The Power of Brand: Dollar Shave Club vs Gillette

By December 3, 2013Blog

I really wanted to love Dollar Shave Club.   Edgy, non-traditional, irreverant, stick-it-to-the-man, funny, real.  What’s not to love?  Dollar Shave Club appealed to every part of my thinking.   They created immediate differentation with their advertising.  They triggered my sense of injustice for the price I was paying for my name-brand blades.  It was convenient.  They made me laugh.  They made me feel like part of a club – and not just because of their name.  Dollar Shave Club was like discovering an indie band before they hit the big time.

However …

Their blades don’t work for me.  I tried.  Oh, how I tried.  I went through a whole month of blades wishing and pleading that they would work.  Several other friends that were in The Club said they loved the blades.  After a month of cuts and neck rashes, I was done.

So I went back to Gillette.  Not out of love or attraction.  I don’t like Gillette’s over-done, splashy endorsement-style advertising.  They are as about as institutional and establisment a brand you can find.  They have naming rights on a stadium, for crying out loud!  I went back simply because their blades work.
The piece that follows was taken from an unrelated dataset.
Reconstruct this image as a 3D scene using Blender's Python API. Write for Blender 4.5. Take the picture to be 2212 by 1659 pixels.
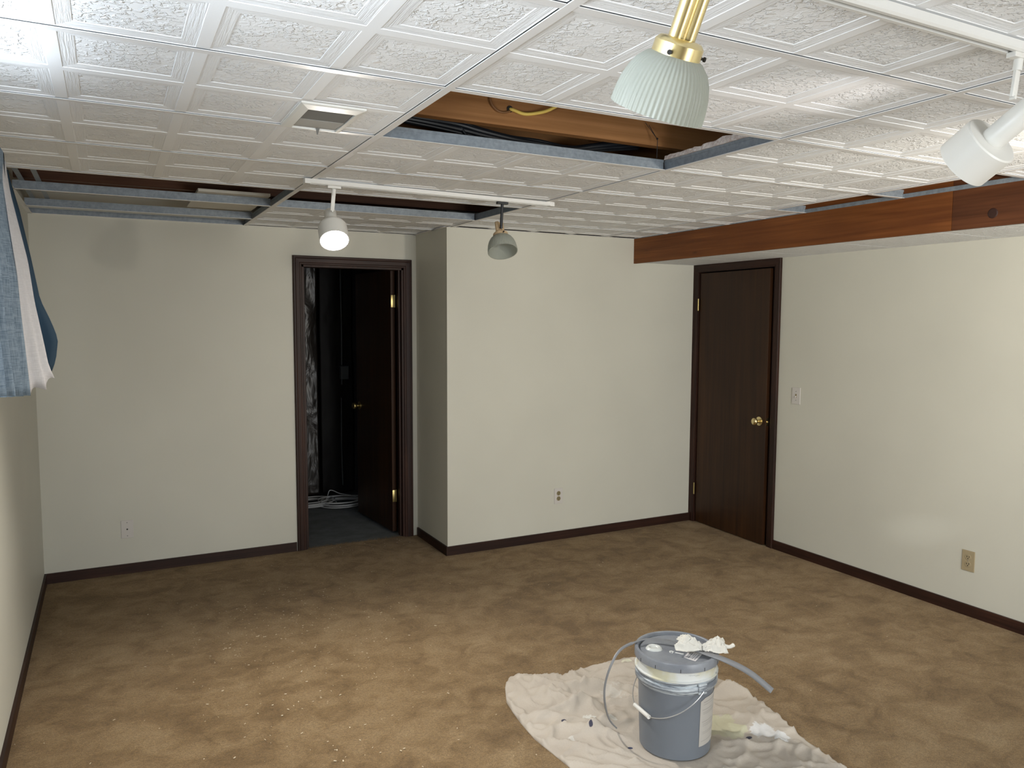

The Power of Brand is based on attraction, emotion, etc.  This is what advertising has traditionally tapped in to but is very rare to find today.  With Dollar Shave Club, I tolerated an inferior product for a month in trade for all of the other feelings that Dollar Shave Club generated.  But in the end, the Power of Product Superiority overcame the Power of Brand.   Product Superiority is based on just that: great products that remind you that you get what you pay for.

Most brands have neither the Power of Brand nor the Power of Product Superiority.  These are the Oatmeal brands that still dominate the marketplace.  In rare instance, you find the Power of Brand combined with the Power of Product Superiority – Apple, Carhart, Audi, UnderArmour, etc.   These brands are committed to getting both sides of the brain to fall in love.   They generate emotion, but back it with logic – often in the perfect blend of function and beauty.

Oh Dollar Shave Club what might have been … if not for the Power of Product Superiority.